▶ Working data

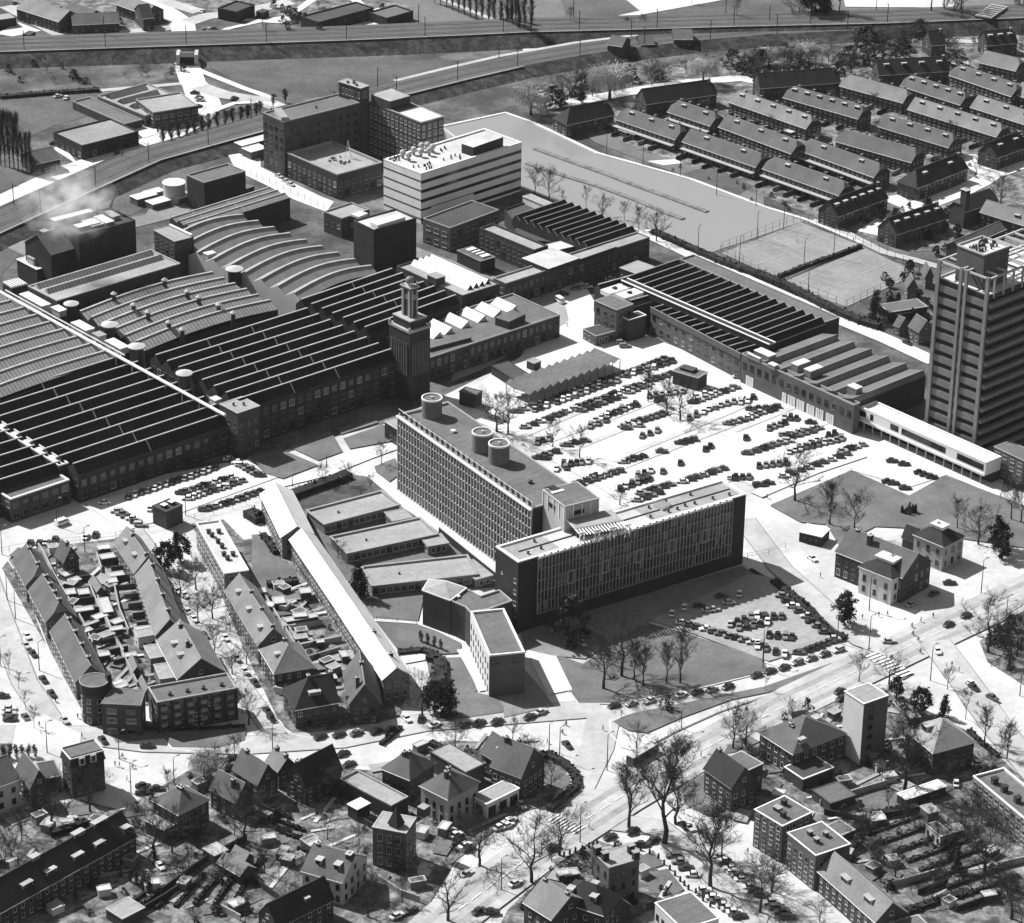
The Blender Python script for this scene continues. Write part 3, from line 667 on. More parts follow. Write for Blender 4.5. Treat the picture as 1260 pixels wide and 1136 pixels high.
b=block('factory_block','dark brick cube with pale roof at the corner between the bowed sheds','j4 185,650 345,738 485,695',18,roof='felt_light',cop='coping_grey',rows=(11.5,14.5),win=(1.2,1.4,2.4,'g'),cat='factory')
mb=MB();A_=G(px('j4 310,610')[0],18.5);B_=G(px('j4 480,690')[0],18.5);mb.tube(A_,B_,.5,'white_paint',6);mb.build('pipe',b.root)
b=block('boiler_house','large dark brick boiler house with smoking open roof','j3 610,375 1050,262 930,140',21,wall='brick_dark',roof='felt_dark',cop='brick',cat='boiler house')
for u,v,w,d,h,t in((.3,.35,9,3.5,1.2,'zinc'),(.62,.4,3.5,8,1.0,'zinc'),(.42,.4,5,7,.8,'gravel'),(.8,.5,3,6,1.4,'felt_light'),(.25,.85,16,3,2.2,'zinc')):roofbox(b,u,v,w,d,h,'metal_grey',t)
mb=MB();q=b.at(.86,.75,21);mb.tube(q,q+Vector((3,0,9)),.5,'metal_dark',8);q2=b.at(.7,.85,21);mb.tube(q2,q2+Vector((0,0,7)),.45,'metal_dark',8);mb.build('flue',b.root)
SMOKE_AT=b.at(.25,.7,24)
g=gable('boiler_house','gabled dark brick boiler house at the left edge beside the tracks','boiler house','j3 395,525 615,460 460,350',15,5,wall='brick_dark',roof='tile_roof',rows=None,trim=None)
roofbox(g,.35,.62,2.5,2.5,3,'brick','felt_light','roof_hut',z=17)
b=block('plant_building','low dark plant building with bright rim in front of the gabled boiler house','j3 130,560 285,640 385,610',8,wall='brick_dark',roof='gravel',cop='white_paint',cat='plant building',cw=.7)
roofbox(b,.55,.55,4,4,2.4,'concrete','felt_light')
b=block('cooling_rack','low slatted rack of pale bars at the left edge by the boiler house','j3 20,740 90,785 200,745',4,wall='metal_dark',roof='felt_dark',cop='metal_grey',cat='cooler')
for i in range(7):
 A_,B_=b.at(.02,(i+.5)/7,4.2),b.at(.98,(i+.5)/7,4.2);mb=MB();mb.tube(A_,B_,.25,'white_paint',5);mb.build('bar',b.root)
b=block('workshop','dark windowless box building with grey roof north of the sheds','j4 575,285 895,195 740,140',12.5,wall='brick_dark',roof='felt',cop='coping_grey',cat='workshop',sq=True)
part_box(b,'annex','j4 600,440 965,310 900,260',0,4.5,'brick_dark','felt');
def tank(label,s,r,h,group=None,top='zinc',body='concrete',z=0,name='storage_tank',lid=True,cat='tank'):
 p=G(px(s)[0],z);root=thing(name,label,cat,(p.x,p.y,z),group)
 mb=MB();mb.cyl(p,r,z,z+h,20,body);mb.build('tank_shell',root)
 if lid:mb=MB();mb.cyl(p,r*1.08,z+h,z+h+.25,20,top);mb.cyl(p,r*1.05,z+h+.25,z+h+.9,20,top,r*.15);mb.build('lid',root)
 return root
tank('round pale storage tank with white lid beside the dark windowless box','j4 345,425',4.2,7.5)
for s_,w_,d_,h_,l_ in(('j4 60,470',9,5,3,'small pale shed among the scrap left of the storage tank'),('j4 150,420',7,4,2.5,'flat white shed with tilted roof left of the storage tank'),('j4 180,500',8,5,2.5,'jumbled pale hut in front of the storage tank'),('j4 385,455',8,4,2.6,'low white-roofed hut just right of the tank foot'),('j4 870,70',14,5,4,'long white-roofed shed at the north end of the works lane'),('j4 940,110',8,6,3.5,'square white-roofed shed beside the works lane')):
 p=G(px(s_)[0]);u=AD*w_;v=-BD*d_;block('shed',l_,'',h_,pts=[p,p+u,p+u+v,p+v],wall='brick_mid',roof='zinc',cop='white_paint',cat='shed',cw=.2)
p0=G(px('10 0,310')[0],14.0);p1=G(px('10 1085,905')[0],14.0)
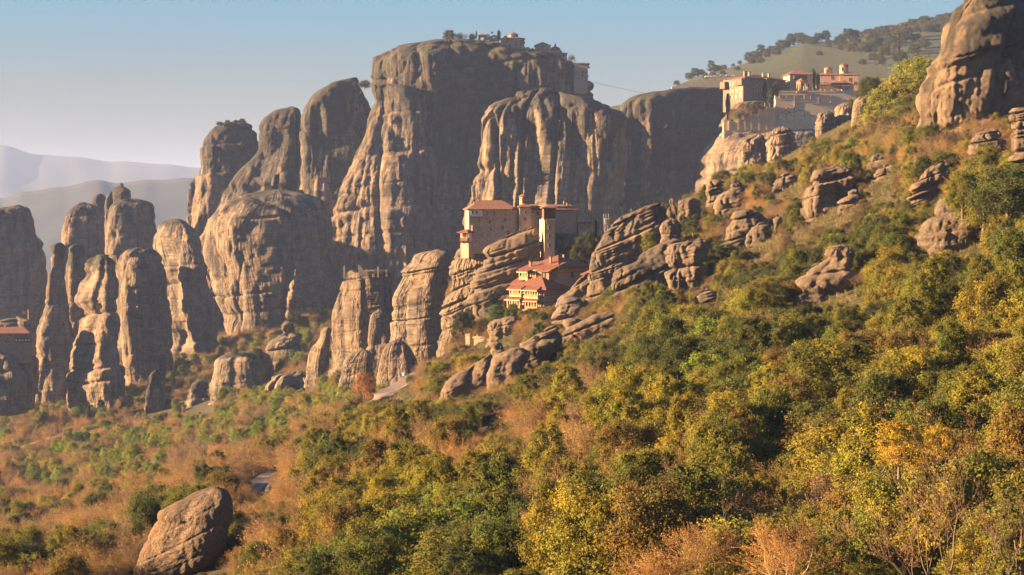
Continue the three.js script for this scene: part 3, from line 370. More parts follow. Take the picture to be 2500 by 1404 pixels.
// ---------------------------------------------------------------- grassy hill on the skyline
let hillAt;
{
  const top = [[1480, 262], [1600, 240], [1640, 214], [1700, 188], [1770, 168], [1850, 144], [1960, 103], [2060, 97], [2150, 84], [2250, 58], [2330, 50], [2450, 60], [2700, 90]];
  const low = [[1480, 290], [1600, 262], [1700, 226], [1800, 212], [1900, 205], [2000, 200], [2100, 190], [2200, 180], [2400, 170], [2700, 170]];
  const ev = (l, px) => { let k = 0; while (k < l.length - 2 && px > l[k + 1][0]) k++; return lerp(l[k][1], l[k + 1][1], clamp((px - l[k][0]) / (l[k + 1][0] - l[k][0]), 0, 1)); };
  hillAt = (px, t) => { // t 0 at the foot, 1 on the crest, up to 1.6 down the far side
    const d = lerp(1120, 1480, t), a = ev(low, px), b = ev(top, px);
    const py = t <= 1 ? lerp(a, b, t < 0 ? t : Math.pow(t, 0.92)) : b + (t - 1) * 260, p = at(px, py, d);
    p.y += 3.0 * fbm(p.x * 0.012, 2.5, p.z * 0.012, 4) * Math.sin(Math.min(1, t) * Math.PI); return p;
  };
  const NX = 150, NT = 70, pos = [], col = [], uv = [], idx = [];
  for (let j = 0; j <= NT; j++) for (let i = 0; i <= NX; i++) {
    const p = hillAt(lerp(1480, 2700, i / NX), -0.25 + 1.85 * j / NT); if (j === 0) p.y -= 60; pos.push(p.x, p.y, p.z); uv.push(p.x, p.z);
    const k = sm(fbm(p.x * 0.03, 6, p.z * 0.03, 4), -0.15, 0.25); col.push(lerp(0.018, 0.028, k), lerp(0.044, 0.046, k), lerp(0.008, 0.011, k));
  }
  for (let j = 0; j < NT; j++) for (let i = 0; i < NX; i++) { const a = j * (NX + 1) + i, b = a + 1, c = a + NX + 1, e = c + 1; idx.push(a, b, c, b, e, c); }
  const g = new THREE.BufferGeometry(); g.setAttribute('position', new THREE.Float32BufferAttribute(pos, 3)); g.setAttribute('color', new THREE.Float32BufferAttribute(col, 3)); g.setAttribute('uv', new THREE.Float32BufferAttribute(uv, 2)); g.setIndex(idx); g.computeVertexNormals();
  struct('hill', g, rockMat, 'green grassy hill behind the hilltop monastery');
}
// ---------------------------------------------------------------- trees
const leafMat = (r, g, b, t = 0.42) => new THREE.MeshPhysicalMaterial({ color: rgb(r, g, b), roughness: 1, vertexColors: true, transmission: t, thickness: 0, side: THREE.DoubleSide, specularIntensity: 0.3 });
const twigMat = (r, g, b) => new THREE.MeshStandardMaterial({ color: rgb(r, g, b), roughness: 1, vertexColors: true, side: THREE.DoubleSide });
const barkMat = std(0.10, 0.075, 0.055), barkPale = std(0.26, 0.19, 0.13);
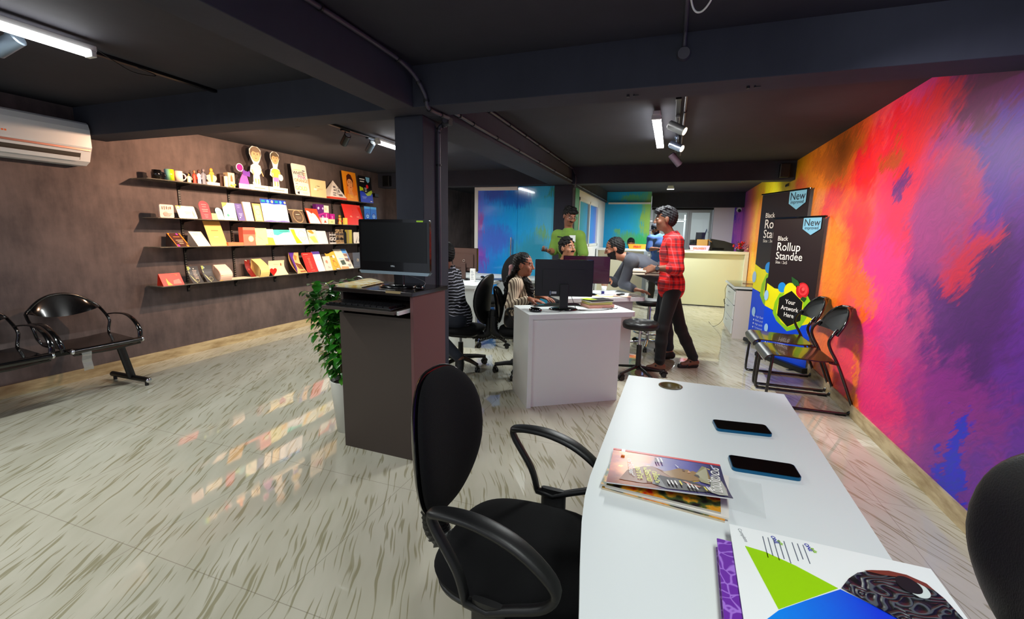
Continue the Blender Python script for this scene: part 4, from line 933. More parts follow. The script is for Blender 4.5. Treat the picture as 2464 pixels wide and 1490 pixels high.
    if not ball: P('moustache', [(-hr*.32,hz-hr*.46),(0,hz-hr*.34),(hr*.32,hz-hr*.46),(0,hz-hr*.44)], .0107, hair, .001, f)
    P('ball', el(-.045 if ball else .068, .020 if ball else s*.30, .020 if ball else .036, .020 if ball else .040, 20), .008, (.93,.90,.84))
    return t
caricature(4.125, 'large-headed cut-out figure in a white kit with a football, top shelf', (.90,.85,.82), (.50,.42,.34), (.90,.68,.50), .50, .074, (.92,.88,.84), .25, True)
caricature(4.40, 'large-headed cut-out figure with moustache, yellow shirt and purple shorts', (.92,.76,.32), (.38,.32,.24), (.88,.66,.46), .485, .062, (.64,.50,.78), .28)
card(1,4.65,.25,.40,-.06,(.92,.87,.82),[('t','WHITE',.42,.66,.060,(.18,.16,.16)),('t','PINK',.62,.54,.065,(.90,.40,.62)),('t','ORANGE',.52,.43,.056,(.93,.52,.30)),('t','GOLD',.45,.17,.072,(.90,.80,.42)),('l',.10,.80,.62,1,.05,(.90,.82,.55)),('r',.68,.79,.86,.82,(.35,.30,.35)),('l',.75,.72,.9,2,.05,(.90,.55,.35)),('l',.10,.36,.25,1,.04,(.3,.3,.3)),('p',[(.12,.10),(.28,.12),(.24,.03),(.16,.05)],(.2,.18,.2)),('l',.5,.09,.85,2,.035,(.75,.72,.70))],label='tall white card reading WHITE PINK ORANGE GOLD on the top shelf',group=G1,shape='corner')
card(1,4.93,.29,.235,-.01,(.90,.78,.58),[('c',.42,.52,.13,(.80,.70,.50)),('c',.45,.55,.09,(.90,.80,.62)),('r',.42,.62,.58,.66,(.45,.40,.30)),('r',.2,.40,.38,.50,(.96,.93,.84)),('l',.45,.5,.8,2,.05,(.72,.66,.5))],name='display_box',label='square beige box with a round emblem on the top shelf',cat='box',group=G1,thick=.05,x=-4.66)
t = thing('paper_pyramid', 'white paper pyramid with printed text on a red base, top shelf', 'paper pyramid', (-4.715,5.43,SH[1]))
mb = MB(); a = .085; mb.add([(-a,-.17,.03),(a,-.17,.03),(a,.17,.03),(-a,.17,.03),(0,-.01,.27)], [(0,1,4),(1,2,4),(2,3,4),(3,0,4),(3,2,1,0)]); mb.build('pyramid', C((.90,.86,.82), .5), t)
mb = MB(); mb.bx(-.09,.09,-.175,.175,0,.03); mb.build('base', C((.80,.25,.16), .5), t)
mb = MB()
for (u0,v0,u1,v1) in ((-.10,.05,-.04,.065),(-.09,.08,-.02,.095),(-.06,.12,-.01,.14),(-.05,.16,0,.19),(.02,.05,.10,.08),(.03,.10,.06,.14),(.0,.06,.012,.16),(.04,.15,.06,.17)):
    f = lambda u,v: (a-(v-.03)/.24*a+.0015, u*1.0, v); mb.add([f(u0,v0),f(u1,v0),f(u1,v1),f(u0,v1)], [(0,1,2,3)])
mb.build('printed_marks', C((.45,.42,.42), .5), t)
skin_o = (.93,.62,.36)
card(1,5.63,.31,.44,-.05,(.93,.58,.10),[('p',[(.10,.0),(.95,.0),(.98,.35),(.85,.70),(.70,.88),(.48,.95),(.30,.88),(.20,.62),(.14,.30)],(.92,.50,.12)),('p',[(.28,.70),(.30,.85),(.45,.93),(.62,.90),(.74,.72),(.70,.50),(.30,.50)],(.28,.12,.06)),('c',.49,.62,.195,skin_o),('p',[(.32,.62),(.68,.60),(.64,.42),(.55,.34),(.46,.34),(.36,.44)],skin_o),('p',[(.42,.36),(.58,.36),(.66,.22),(.34,.22)],(.90,.58,.32)),('r',.385,.62,.445,.645,(.22,.10,.06)),('r',.54,.62,.60,.645,(.22,.10,.06)),('r',.37,.675,.45,.69,(.25,.12,.06)),('r',.53,.675,.61,.69,(.25,.12,.06)),('p',[(.475,.53),(.52,.53),(.50,.60)],(.84,.50,.28)),('p',[(.44,.47),(.50,.455),(.57,.47),(.50,.49)],(.75,.18,.12)),('p',[(.28,.48),(.34,.50),(.40,.30),(.32,.24)],skin_o),('p',[(.08,.0),(.92,.0),(.88,.24),(.55,.16),(.20,.26)],(.95,.60,.16)),('l',.35,.20,.65,3,.04,(.98,.80,.35))],name='portrait_poster',label='orange portrait poster of a person in a saffron veil, top shelf',cat='poster',group=G1,x=-4.68)
card(1,5.95,.31,.41,-.04,(.05,.05,.06),[('p',[(.0,0),(1,0),(1,.36),(.6,.30),(.3,.40),(0,.44)],(.05,.22,.78)),('p',[(.0,.42),(.25,.46),(.55,.26),(.85,.30),(1,.42),(.95,.50),(.6,.40),(.3,.55),(0,.60)],(.70,.82,.12)),('c',.48,.50,.20,(.05,.05,.05)),('c',.62,.62,.10,(.88,.12,.14)),('l',.38,.54,.58,3,.06,whitec),('p',[(.55,.98),(.88,.98),(.84,.82),(.70,.76),(.58,.84)],(.50,.78,.92)),('l',.05,.86,.45,2,.09,whitec),('l',.1,.22,.5,3,.035,(.55,.65,.95)),('r',.75,.05,.9,.08,whitec)],name='mini_poster',label='small black, blue and green banner print at the right end of the top shelf',cat='poster',group=G1)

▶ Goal
Of the lines in the data, how many contain the word "pixels"? Provide the number and nothing further.

▶ Problem solution
3